Hackney Council and Network Rail face backlash over ‘competition’ to paint a mural over the graffiti on an underpass – as critics claim they’re using artists’ skills for free

Hackney Council in London and Network Rail are facing backlash from furious locals over plans to cover up the graffiti on an underpass in Hackney Wick after a £25m regeneration of the overground station and surrounding area.

The partnership, which also includes London Legacy Development Corporation, revealed it has launched a competition for the opportunity to design and paint a mural in Hackney Wick.

The brief stated that although the cost of materials will be covered, no payment for the work will be offered.

Hackney Council website said: ‘Aimed at local community groups in Hackney Wick, the mural design must be representative of the community and help to make the space feel safe and pleasant for passengers and pedestrians.’

Sharing the post on Facebook, one person wrote: ‘The blurb says “no money but we will buy the anti grafitti paint for individuals or community groups to decorate the wall”. The design must be representative of the community.

Hackney Council have infuriated locals by offering a competition to win the opportunity to graffiti the underpass of the renovated Hackney Wick station

‘Personally I feel insulted they expect people to work for free, secondly I and many others in this community value the grafitti landscape.

‘This decoration with Anti grafitti paint is absurd. Grafitti is one of the key elements that has contributed to the Wick being labelled the coolest place to visit/live.’

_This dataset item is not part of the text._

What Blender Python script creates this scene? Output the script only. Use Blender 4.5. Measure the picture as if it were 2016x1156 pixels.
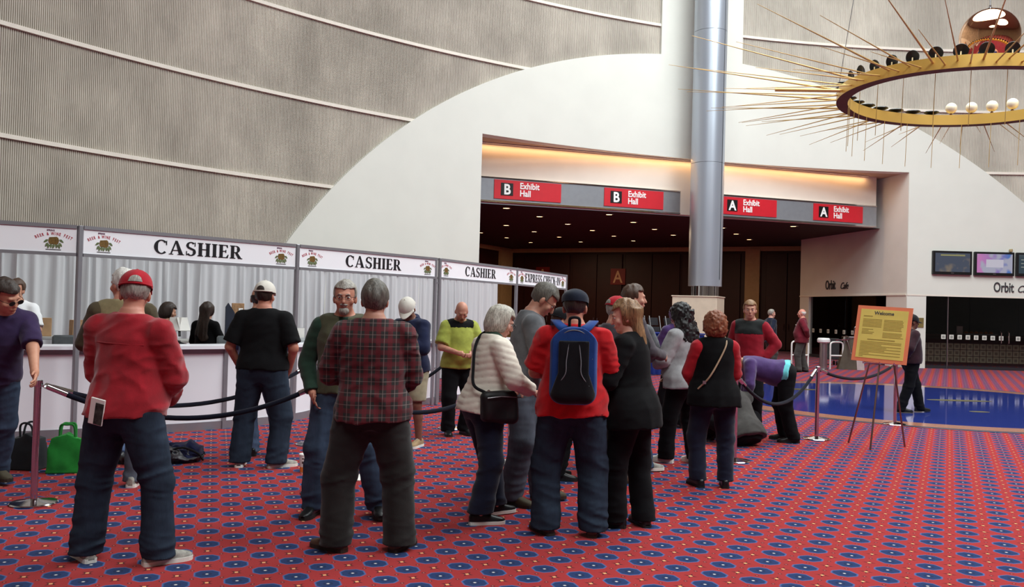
import bpy, bmesh, math, random
import numpy as np
from mathutils import Vector, Matrix

for _o in list(bpy.data.objects):
    bpy.data.objects.remove(_o)
SC = bpy.context.scene
COL = SC.collection
PI = math.pi
rad = math.radians

# ------------------------------------------------------------------ camera
EYE = 1.62
F_PX, ROLL, PITCH = 1706.1, 0.0273, 0.0169
cam_d = bpy.data.cameras.new('camera')
cam = bpy.data.objects.new('camera', cam_d)
COL.objects.link(cam)
cam_d.sensor_fit = 'HORIZONTAL'
cam_d.sensor_width = 36.0
cam_d.lens = 36.0 * F_PX / 2016.0
cam_d.clip_end = 200.0
_w = Vector((0, math.cos(PITCH), math.sin(PITCH)))
_u = Vector((0, -math.sin(PITCH), math.cos(PITCH)))
_r = Vector((1, 0, 0))
_r2 = _r * math.cos(ROLL) + _u * math.sin(ROLL)
_u2 = _u * math.cos(ROLL) - _r * math.sin(ROLL)
cam.matrix_world = Matrix(((_r2.x, _u2.x, -_w.x, 0), (_r2.y, _u2.y, -_w.y, 0), (_r2.z, _u2.z, -_w.z, EYE), (0, 0, 0, 1)))
SC.camera = cam

# ------------------------------------------------------------------ world, daylight, exposure
world = bpy.data.worlds.new('world')
SC.world = world
world.use_nodes = True
_bg = world.node_tree.nodes['Background']
_bg.inputs[0].default_value = (0.80, 0.88, 1.0, 1)
_bg.inputs[1].default_value = 0.25
SC.view_settings.view_transform = 'Standard'
SC.view_settings.look = 'None'
SC.view_settings.gamma = 1.0
SC.view_settings.use_curve_mapping = False
SC.view_settings.exposure = 0.0
SC.cycles.use_denoising = True
SC.cycles.max_bounces = 6
SC.cycles.diffuse_bounces = 4
SC.cycles.glossy_bounces = 4
SC.cycles.transparent_max_bounces = 8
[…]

Many took to the comments to respond to the post, blasting the Council for expecting others to do the work for free.

One person responded: ‘I spoke with them and the reasons for it are that several community groups have reached out asking for permission to paint the wall and offering free work.

‘To make it fair to community groups, and not be bias [sic] in picking one, they have organised it as a competition.

Angry locals were furious to discover that whoever lent their time and talents to painting the underpass wouldn't be paid for their services

‘It’s been poorly explained/presented, though it is not in efforts to exploit artists. I was riled by it though after speaking with them, it actually made sense.’

However, another local added: ‘They could still pay a community project to do this.’

‘There is graffiti and then there is vandalism,’ wrote a third person.

‘And then there’s theft of labour,’ penned a fourth local.